1.キャリアアップ助成金(健康管理コース)とは?
キャリアアップ助成金に共通のキャリアアップ計画を提出することは言うまでもないですが、内容としては、有期契約労働者等について「法定外の健康診断制度」を規定し、延べ4人以上実施した場合に支給されます。

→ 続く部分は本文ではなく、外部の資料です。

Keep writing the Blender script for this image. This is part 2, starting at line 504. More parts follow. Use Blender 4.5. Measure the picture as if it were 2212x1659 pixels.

まずは、法定外とは何を言うのかをチェックする必要があります。
2018年今日現在、有期契約社員については定期健康診断は義務付けれておりません。その義務付けられていない人に対して健康診断を行うことが、この助成金で言う「法定外の健康診断」を指します。
因みに、健康診断でいう法定項目は次の通りです。
【法律で定めのある健康診断11項目】
既往歴及び業務歴の調査、喫煙歴、服薬歴などの調査
自覚証及び他自覚症状の有無の調査
身長、体重、視力、聴力、腹囲の検査
胸部エックス線検査
血圧測定
貧血検査
肝機能検査
血中脂質検査
血糖値検査
心電図検査
尿検査
2.助成金支給額は?
内容 | 助成金金額 |
---|---|
有期契約労働者等について「法定外の健康診断制度」を規定し、延べ4人以上実施した場合 | 1事業所当たり38万円(48万円) ※大企業は減額されます |
※カッコ内支給額は、生産性要件を満たした場合に支給される額です。生産性要件については、厚生労働省のホームページ 生産性を向上させた企業は労働関係助成金が割増されます をご確認ください。
3.事業主要件は?
有期契約労働者等を対象とする、各種健康診断制度を労働協約又は就業規則に規定した事業主
雇用する有期契約労働者等延べ4人以上に実施した事業主
規定した健康診断制度等を継続して運用している事業主
実施した健康診断等の費用の全額負担する事業主
実施した健康診断等の費用を半額以上負担する事業主
健康診断制度を実施するにあたり、実施要件がある場合には、労働協約または就業規則に規定している事業主
生産性を満たした場合の支給額の適用を受ける場合は、当該生産性要件を満たした事業主であること
4.支給対象従業員について
「健康診断制度コース」の支給対象となる従業員は、次の(1)~(3)要件を満たす必要があります。
(1)有期契約労働者であること
(2)雇用時の健康診断・人間ドックの受診日に、申請事業主事業所において雇用保険被保険者であること
(3)助成金の支給申請日に離職していないこと
5.対象となる各種健康診断とは?
支給対象事業主は、キャリアアップ計画の実施期間の中で、健康診断の実施義務のない有期雇用の従業員に対し、下記3つの内いずれかを労働協約または就業規則に規定し、対象従業員4人以上に実施する必要があります。
雇入時健康診断
労働安全衛生規則第43条に規定された常時使用する労働者に対して行う健康診断
定期健康診断
労働安全衛生規則第44条に規定された、常時使用する労働者に対して行う健康診断
参考:厚生労働省 労働安全衛生に基づく健康診断の概要(6頁~)
人間ドック
次の(ア)に加えて、(イ)~(ク)いずれかの項目について行う健康診断
(ア)基本健康診断
(イ)胃がん検診
(ウ)子宮がん検診
(エ)肺がん検診
(オ)乳がん検診
(カ)大腸がん検診
(キ)歯周疾患検診
(ク)骨粗鬆症診断
6.手続きの流れ
キャリアアップ計画の作成・提出〈健康診断制度を規定する日までに提出〉
・雇用保険適用事業所ごとに「キャリアアップ管理者」を配置し、「キャリアアップ計画」を作成し、管轄労働局長へ提出し、認定を受ける
↓
就業規則または労働協約に健康診断制度を規定します
・キャリアアップ計画期間中に、健康診断制度を規定します
【注意】
※ 労働基準監督署に改定後の就業規則の届出が必要です
※ 10人未満の事業所は労働基準監督署への届出の代わりに、事業主と労働組合等の労働者代表者の署名及び捺印による申立書でも大丈夫です
↓
健康診断等の実施
・法的に健康診断実施が義務づけられていない有期雇用従業員4人以上に健康診断制度を実施します
↓
助成金支給申請
・4人目の有期雇用従業員が健康診断を実施した月の給与支給日翌日から2カ月以内に申請を行う
↓
支給決定
7.この助成金に関する注意点は?
この助成金は、導入の時期がとても重要です。
制度導入、健康診断の時期についてはご注意ください。
また、健康診断について領主所の書き方にも注意が必要です。